Peter: But he does differentiate them; maybe not as much as you’d like, but I really hear totally different stories in each of these.

Also, I’m not trying to say Ys is a perfect album by any means, and I’m sure other people besides you will get hung up on its length and sameness. But if you give it a chance (or maybe even a dozen chances, if you can stand it), and don’t immediately dismiss it because it’s by Joanna, I’m sure you’ll find something to love.

Mark: I’m not saying I hate it, though. In fact, I think it’s an incredibly important album, and I hope it will inspire other songwriters to start embracing the long-song format again. I just find it incredibly hard to actually sit through the album and pay attention the entire time.

Scott: Amen.

Peter: Ah, to be part of the ADHD generation.

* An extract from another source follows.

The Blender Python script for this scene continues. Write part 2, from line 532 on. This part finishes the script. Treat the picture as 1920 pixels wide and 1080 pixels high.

Mark: Now now—that’s a bit of a straw man argument. To me, this album is “Only Skin” and “Emily” and three other tracks that sound a lot like those ones. To me, the album is fantastic in theory, in approach, in its big fuck you to people who embraced or dismissed her as some sort of of-the-land pixie songstress, in its lyrical scope, and in the arrangements and harp playing, but none of that means in practice it has to be awesome. Take “Only Skin” and run, is what I say.

Peter: But you also like the Spice Girls.

Mark: I’m just saying that this is a good album, but the initial shock, for me at least, fades every time I listen.